Banks under pressure from RBI to pass on recent rate cuts to consumers

rbi-pti Representational image | PTI

A recent cut in lending rates of Reserve Bank of India (RBI) to banks did not leave banks all too happy. The banks had expected a hike or continuation of their 6.5 per cent lending rates to the RBI. Instead, the rates were slashed by the Monetary Policy Committee (MPC) in its meeting held earlier this month. Now, the RBI insists that banks pass on the repo rate cut to their customers.

The MPC had earlier cut rates twice in the past nine months. In surveys conducted by RBI, it was assessed that banks had not passed on earlier rate cuts in RBI's lending rates to consumers. Loans, especially housing loans, had not become cheaper in consonance with the rate cuts, the survey presented also to the MPC concluded.

The government has been pushing for a rate cut, arguing that growth parameters are weakening. During the MPC meeting, arguing for the rate cut, RBI Governor Shaktikanta Das had said, “Growth impulses have weakened and there is a need to spur private investment and strengthen private consumption, especially in the wake of slowing global growth.”

To up the growth ante, and bring back fair winds on credit growth, RBI now wants banks to cut housing and other loan rates.
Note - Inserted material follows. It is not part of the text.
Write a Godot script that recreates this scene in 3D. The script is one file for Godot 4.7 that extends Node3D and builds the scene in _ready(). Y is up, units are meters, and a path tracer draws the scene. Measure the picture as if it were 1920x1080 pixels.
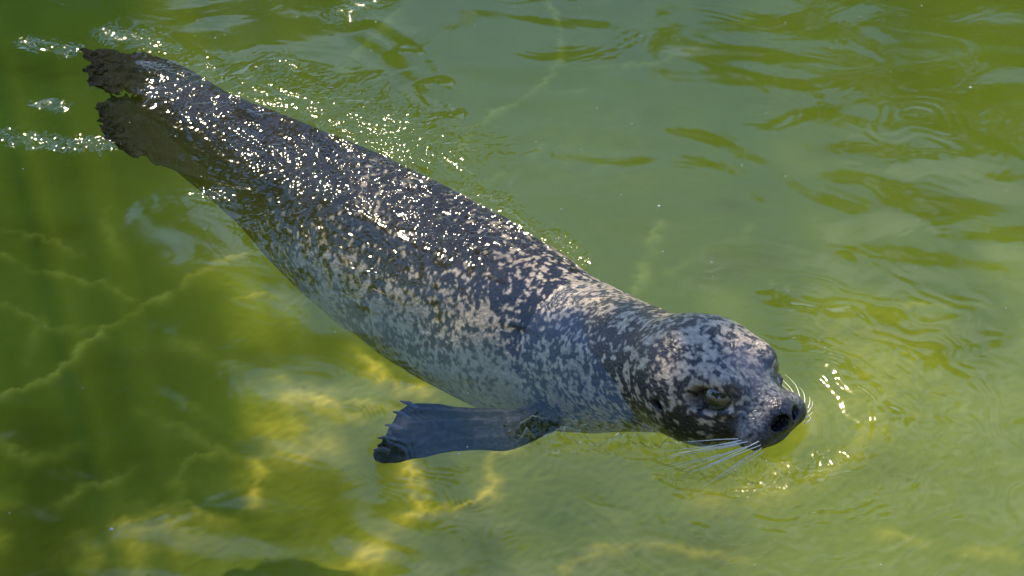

It is now conducting a series of meetings with bankers and regional heads of banks to make a case for lower credit rates for their products.

The government, too, is keen on banks reducing their loan rates. "Consumers, for long, have been spending heavily on the acquisition of capital assets. Reducing rates for housing loans, consumer loans and credit card rates will increase spending and boost the economy," said Rajeev Kumar, secretary, department of financial services at the finance ministry.

To make its case stronger, RBI officials recently met up with bankers in the New Delhi region and spelt out the requirement for reducing rates. Banks, in turn, informed that they are neither allowed higher interest on their loans to RBI nor allowed to hold more cash by allowing more loans under the Liquidity Adjustment Facility (LAF) window.

The RBI officials pointed out that banks were allowed by the RBI to hike bank deposit rates earlier. The central bank assessed that steps such as this and additional borrowing allowed to banks under the Marginal Standing Facility (MSF) scheme of the RBI, should end the bank's cash woes.

"Transmission of rates is very important, especially after the central bank announces a rate cut. I will be interacting with CEOs in both public and private sector banks," said Das, after attending the first meeting with bankers in New Delhi.

"There is a trajectory to the bank lending numbers that have witnessed growth and de-growth in the last two years. If we follow that path, it is expected that loan growth alone can drive the banks' business again as well as bring the economy back on the desired growth track," said Das.

The finance ministry is also organising a separate meet for bankers to restructure their loan rates. Earlier, PSU banks had agreed to form a banking consortium, dedicated to lending to MSMEs only. Earlier, Finance Minister Arun Jaitley had insisted that the banks reduce their lending rates for small and medium business.

With these measures, it is now likely that cheaper loan rates would be available for loan consumers. "Any reduction in housing loan interest rates could greatly drive growth in the housing space. A loan rate cut is an actual requirement after the government has paved the way for investment in a second home in this budget," said Boman Irani, chairman, Rustomjee Group, a prominent Mumbai-based builder.